The NEW YORK DAILY NEWS’ Mike Lupica might want to think about sticking to sports.
This morning, Lupica went full metal hatchet on President Barack Obama’s in-progress media campaign. Lupica, whose own "The Mike Lupica Show" on ESPN2 was cancelled after only a handful of episodes, took the president to task for doing a series of talk show appearances last week: an ESPN hit to fill in his NCAA tourney bracket, a sit-down with Jay Leno on "The Tonight Show", and a tour of The White House last night on "60 Minutes". Lupica is concerned that Obama is in perpetual campaign mode, writing:
Sometimes, though, it seems the bubble is about to burst, and that he is about to become the first American President to suffer from overexposure before his first 100 days are up, that he is trying way too hard.

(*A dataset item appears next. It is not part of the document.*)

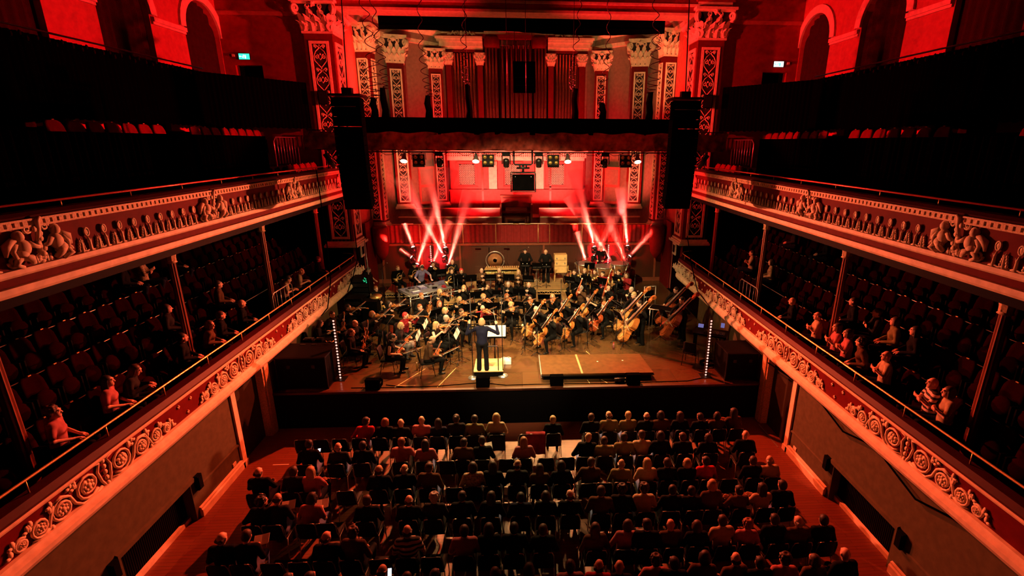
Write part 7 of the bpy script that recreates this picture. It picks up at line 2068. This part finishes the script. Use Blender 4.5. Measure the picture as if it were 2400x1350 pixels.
CW = {d_: 'dark', b_: 'brown', g_: 'grey', w_: 'white', l_: 'blond', gi: 'ginger'}
TW = {K: 'black', N: 'navy', O: 'charcoal', C: 'cream', R_: 'red', Pk: 'pink', W_: 'white', St: 'striped', Pr: 'speckled', G: 'grey', Bl: 'blue', Br: 'brown', Ol: 'olive'}
for ri, row in enumerate(AUD):
    y = ROWY[ri]
    for i, (x, hk, hc, tp, ps) in enumerate(row):
        r = random.Random(ri * 100 + i)
        fem = hk in FEM
        P = dict(APOSE[ps]); v = r.randint(0, 1)
        if ps == 'a': P['hyaw'] = (.15, -.2)[v]
        P['sleeves'] = 'short' if tp in (Pk, C, W_, St) else 'long'
        if fem: P['female'] = True
        pr = proto(('aud', ps, v if ps == 'a' else 0, P['sleeves'], fem), **P)
        hw = ('no hair' if hk == 'bald' else '%s %s hair' % (HW[hk], CW[hc]))
        person(pr, (x, y - .08 + r.uniform(-.03, .05), 0), r.uniform(-.12, .12), 'person with %s in %s top, %s from the left in the %s' % (hw, TW[tp], ORD[i], ROWN[ri]), 'stalls audience', r.choice(('skin', 'skin_pink', 'skin_tan')), hk, hc, tp, r.choice(('cloth_black', 'cloth_navy', 'cloth_charcoal', 'cloth_blue')), r.uniform(.95, 1.04) if ps != 'p' else 1.0, 't_shirt' if P['sleeves'] == 'short' else 'jumper')
    # every seat of the row, taken or empty
    xs = [p[0] for p in row]
    x = ROWX[ri][0]
    while x <= ROWX[ri][1] + .05:
        if min(abs(x - q) for q in xs) > .36: xs.append(x)
        x += .49
    xs.sort()
    for i, x in enumerate(xs):
        taken = any(abs(x - p[0]) < 1e-6 for p in row)
        lab = 'black stacking chair, %s from the left in the %s, %s' % (ORD[i], ROWN[ri], 'taken' if taken else 'empty')
        chair((x, y, 0), random.Random(i * 7 + ri).uniform(-.05, .05), lab, 'stalls chairs')
# things on or by the seats
b = MB(); vs = []
for i in range(9):
    u = -.27 + .54 * i / 8
    e = .012 * math.sin(i * 2.1)
    vs += [(u, .02 + e, .46), (u, -.12, .80 + e), (u * .95, -.22 + e, .93), (u * .97, -.32 + e, .86), (u, -.34 + e, .30)]
b.add(vs, [(5 * i + k, 5 * i + 5 + k, 5 * i + 6 + k, 5 * i + 1 + k) for i in range(8) for k in range(4)], 0, True)
tag(obj('draped_coat', b, ['cloth_maroon'], None, (.34, 11.80, 0)), 'dark red coat draped over an empty front row chair', 'coat')
b = MB(); vs = []
for i in range(9):
    u = -.25 + .50 * i / 8
    e = .01 * math.sin(i * 1.7)
    vs += [(u, -.16, .75), (u * .95, -.22 + e, .905), (u * .97, -.31 + e, .85), (u, -.325 + e, .42)]
b.add(vs, [(4 * i + k, 4 * i + 4 + k, 4 * i + 5 + k, 4 * i + 1 + k) for i in range(8) for k in range(3)], 0, True)
tag(obj('draped_jacket', b, ['cloth_charcoal'], None, (-.72, 11.82, 0)), 'charcoal jacket over the chair of the person in cream', 'jacket')
t = thing('phone', 'glowing phone held by the person at the left of the second row', 'phone', (-5.20, 11.14, .83), .3)
M['phone_glow'] = mat('phone_glow', (.5, .6, .7), .4, var=0, emit=(.7, .85, 1.0), estr=2.0)
obj('body', MB().box((0, 0, 0), (.075, .15, .008)), ['black_gloss'], t); obj('screen', MB().box((0, 0, .006), (.066, .135, .004)), ['phone_glow'], t)
t = thing('phone', 'glowing phone held up in the nearest row at the left', 'phone', (-2.46, 7.28, .84), .1)
obj('body', MB().box((0, 0, 0), (.075, .008, .15), 0, 0, Matrix.Rotation(-.6, 3, 'X')), ['black_gloss'], t); obj('screen', MB().box((0, -.006, .003), (.066, .004, .135), 0, 0, Matrix.Rotation(-.6, 3, 'X')), ['phone_glow'], t)
for k, (x, y, pl) in enumerate(((-4.4, 9.17, 'in the fourth row at the left'), (-5.1, 9.16, 'beside the curly-haired person in the fourth row'), (-5.2, 8.2, 'in the fifth row at the far left'), (-.95, 11.12, 'in the second row left of centre'), (3.1, 10.86, 'in the second row right of centre'))):
    t = thing('programme', 'folded programme held %s' % pl, 'programme', (x, y, .82), .2)
    obj('cover', MB().box((-.06, 0, 0), (.14, .2, .006), 0, 0, Matrix.Rotation(.5, 3, 'X')), ['paper'], t); obj('inner_page', MB().box((.08, .0, .01), (.14, .2, .006), 0, 0, Matrix.Rotation(.5, 3, 'X') @ Matrix.Rotation(-.25, 3, 'Y')), ['white'], t)
def handbag(x, y, m, lab):
    t = thing('handbag', lab, 'bag', (x, y, 0), random.Random(int(x * 10)).uniform(-1, 1), 'bags under the chairs')
    obj('body', MB().ball((0, 0, .13), (.17, .10, .13), 0, 12, 7), [m], t)
    obj('strap', MB().tube([(-.12, 0, .2), (-.08, 0, .34), (.08, 0, .34), (.12, 0, .2)], .010, 5), [m], t)
handbag(-.25, 11.35, 'cloth_cream', 'pale bag with strap on the floor behind the empty front row chairs'); handbag(3.95, 11.2, 'cloth_cream', 'pale bag on the floor behind the front row at the right')
handbag(4.6, 10.2, 'cloth_cream', 'pale bag on the floor behind the second row at the right'); handbag(1.1, 10.35, 'cloth_charcoal', 'dark bag behind the second row right of centre')
tag(obj('floor_tape', MB().box((0, 0, 0), (.42, .03, .003)), ['paper'], None, (-6.55, 11.75, .002)), 'pale tape mark on the floor at the left end of the front row', 'tape')
tag(obj('threshold_strip', MB().box((0, 0, 0), (.03, 1.2, .006)), ['steel'], None, (7.35, 12.5, .004)), 'shiny strip along the floor of the right door', 'strip')

# ------------------------------------------------------------------ balcony seats and people
def seat_parts():
    if 'seat' in IM: return IM['seat']
    P = []
    b = MB(); vs = []; nx = 7
    for z, y, hw in ((.40, -.20, .23), (.62, -.24, .235), (.80, -.27, .225), (.90, -.29, .19), (.94, -.30, .13)):
        for i in range(nx):
            u = -hw + 2 * hw * i / (nx - 1); vs.append((u, y - .03 * (1 - (u / .24) ** 2), z))
    n = len(vs); bk = [(x, y - .07, z) for x, y, z in vs]
    b.add(vs + bk, [(j * nx + i, j * nx + i + 1, j * nx + nx + i + 1, j * nx + nx + i) for j in range(4) for i in range(nx - 1)] + [(n + j * nx + i, n + j * nx + nx + i, n + j * nx + nx + i + 1, n + j * nx + i + 1) for j in range(4) for i in range(nx - 1)]
          + [(4 * nx + i, 4 * nx + i + 1, n + 4 * nx + i + 1, n + 4 * nx + i) for i in range(nx - 1)] + [(j * nx, j * nx + nx, n + j * nx + nx, n + j * nx) for j in range(4)] + [(j * nx + nx - 1, n + j * nx + nx - 1, n + j * nx + 2 * nx - 1, j * nx + 2 * nx - 1) for j in range(4)], 0, True)
    P.append(('backrest', b.mesh('backrest', ['plush_shaded'])))
    P.append(('seat', MB().ball((0, -.12, .44), (.22, .075, .20), 0, 12, 6, Matrix.Rotation(.2, 3, 'X')).mesh('seat', ['plush_shaded'])))
    P.append(('number_plate', MB().box((0, -.30, .955), (.06, .02, .02)).mesh('number_plate', ['brass'])))
    for q in (-1, 1): P.append(('side_frame', MB().span((q * .24, -.3, 0), (q * .21, -.05, .55)).mesh('side_frame', ['black_paint'])))
    IM['seat'] = P
    return P
def tipup(loc, rz, label, group, m=None):
    t = thing('theatre_seat', label, 'theatre seat', loc, rz, group)
    for nm, me in seat_parts():
        c = bpy.data.objects.new(nm, me); COL.objects.link(c); c.parent = t
        if m and nm in ('seat', 'backrest'): omat(c, m)
BP = {
 -1: [(-8.19, 8.13, 0, 'curly', b_, Pk, 'm'), (-8.35, 9.45, 0, 'long', d_, Pk, 'm'), (-8.3, 9.95, 0, 'long', b_, O, 'p'), (-8.85, 11.76, 0, 'short', d_, K, 'a'), (-8.4, 12.75, 0, 'bob', b_, Br, 'r'), (-8.3, 13.4, 0, 'short', b_, K, 'a'), (-8.35, 14.46, 0, 'bald', b_, K, 'a'), (-8.3, 17.2, 0, 'short', d_, C, 'p'), (-8.25, 18.3, 0, 'bald', b_, C, 'p'), (-8.25, 20.3, 0, 'short', b_, K, 'a'), (-9.5, 15.0, 1, 'short', b_, Br, 'a'), (-9.4, 12.7, 1, 'bob', b_, O, 'a'), (-11.0, 13.9, 3, 'short', b_, K, 'a'), (-11.1, 14.6, 3, 'bob', l_, Pr, 'c'), (-11.0, 15.9, 3, 'bald', b_, K, 'a')],
 1: [(8.47, 9.96, 0, 'bald', b_, C, 'c'), (8.44, 8.63, 0, 'bald', b_, St, 'c'), (8.43, 7.93, 0, 'bob', b_, C, 'c'), (8.3, 12.67, 0, 'fringe', b_, C, 'c'), (8.3, 11.99, 0, 'long', b_, Pk, 'c'), (8.4, 11.36, 0, 'bob', b_, Pk, 'c'), (8.4, 10.7, 0, 'curly', d_, Br, 'r'), (8.48, 14.05, 0, 'bald', b_, K, 'a'), (9.3, 18.9, 1, 'short', d_, C, 'c'), (9.35, 17.3, 1, 'bob', b_, Pr, 'a'), (11.15, 17.0, 3, 'short', b_, K, 'a'), (11.15, 19.2, 3, 'short', b_, O, 'a'), (9.5, 11.65, 1, 'short', b_, O, 'c'), (9.45, 11.0, 1, 'bob', b_, Ol, 'a'), (9.45, 10.35, 1, 'long', d_, K, 'a'), (9.45, 12.6, 1, 'short', b_, K, 'a')]}
BROW = ('front balcony row', 'second balcony row', 'third balcony row', 'top balcony row')
for s, side in SIDES:
    cnt = [0, 0, 0, 0]
    for (x, y, k, hk, hc, tp, ps) in sorted(BP[s], key=lambda q: q[1]):
        mk = ps == 'm'
        P = dict(APOSE['a' if mk else ps]); fem = hk in FEM
        P['sleeves'] = 'short' if tp in (Pk, C, W_, St) else 'long'
        if ps == 'a': P['hyaw'] = -.2 * s
        if fem: P['female'] = True
        pr = proto(('bal', ps, s if ps == 'a' else 0, P['sleeves'], fem), **P)
        hw = ('no hair' if hk == 'bald' else '%s %s hair' % (HW[hk], CW[hc]))
        for cy_ in BAYS:
            if k == 0 and abs(y - cy_) < .42: y = cy_ + (.45 if y >= cy_ else -.45)
        xx = s * (8.45 + .9 * k); zz = 2.5 + .45 * k
        person(pr, (xx, y, zz), s * PI / 2 - s * .45, 'person with %s in %s top, %s from near end, %s %s' % (hw, TW[tp], ORD[cnt[k]], side, BROW[k]), 'balcony audience', random.Random(int(y * 50)).choice(('skin', 'skin_pink')), hk, hc, tp, 'cloth_navy', 1.0, 't_shirt' if P['sleeves'] == 'short' else 'jumper')
        cnt[k] += 1
    for k in range(4):
        i = 0
        y = 5.2 + .26 * (k % 2)
        while y < 21.9:
            if not (15.6 < y < 17.0 and k == 0):
                tipup((s * (8.45 + .9 * k + .12), y, 2.5 + .45 * k), s * PI / 2, 'red plush tip-up seat, %s %s, %s from the near end' % (side, BROW[k], ORD[i] if i < 25 else 'thirty ' + ORD[i - 25]), '%s balcony seats' % side)
                i += 1
            y += .56 if k < 3 else .62
    # gallery seats seen between the drapes and at the stage end
    i = 0; y = 7.5
    while y < 22:
        if not (10.9 < y < 12.2 or 16.6 < y < 17.6):
            tipup((s * 10.6, y, 7.90), s * PI / 2, 'red gallery seat between the black drapes at the %s, %s from the near end' % (side, ORD[i] if i < 25 else ORD[i - 25] + ' last'), '%s gallery seats' % side, 'plush_lit'); i += 1
        y += .58
    for k in range(5):
        tipup((s * 8.3, 19.4 + .55 * k, 6.6), s * PI / 2, 'red gallery seat at the stage end of the %s rail, %s in its row' % (side, ORD[k]), '%s gallery seats' % side, 'plush_lit')
    # step edges and rails in the balcony
    for k in range(1, 4):
        tag(obj('step_edge', MB().tube([(0, 4.0, 0), (0, 21.0, 0)], .012, 5), ['steel'], None, (s * (8.02 + .9 * k), 0, 2.95 + .45 * k)), 'thin steel rail along the step of the %s %s' % (side, BROW[k]), 'rail', 'balcony step rails')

Lately, he leaves the impression that he is on television more than Chris Matthews. Maybe his wife can be the one to tell him to dial it down a little, that he got the gig.
But right around the same time that people were reading Lupica in their morning paper, over on MSNBC’s "Morning Joe", business commentator Donny Deutsch was offering up a response to Thomas Friedman’s more balanced Sunday NEW YORK TIMES column about the “absence of inspirational leadership” in government, which wound up turning out to be a better rebuttal to Lupica. Says Deutsch:
This is a president that, part of his brand is being out there…he is a telegenic, media-centric president—and he’s a brave president…this guy’s going on, taking questions prime time. Can you imagine our last president doing that? …And by the way, him being on Leno shows he’s in charge. I was a CEO, I ran a multi-billion dollar company. When we were in trouble, the worst thing I could do was hide in my office vs. walking around, cracking jokes—because that let my employees know, “You know what?—he knows everything’s o.k., it’s gonna be o.k.” And that’s his job—he’s gotta be daddy to everybody.
Deutsch really sums it up pretty well. If Lupica’s concern is that Obama is in perpetual campaign mode, it’s because he is. 2012 is right around the corner, and the way Obama processes things that are far over the horizon, he’s probably banking on having eight years in office to work in some of the longer term fixes to the big problems—Middle East relations, fiscal stability, global warming, and health care. He already knows from watching George W. Bush sink into oblivion that Americans are perpetually asking “What have you done for me lately?” It seems like a no-brainer for him to stay out in the public eye while he’s still relatively popular.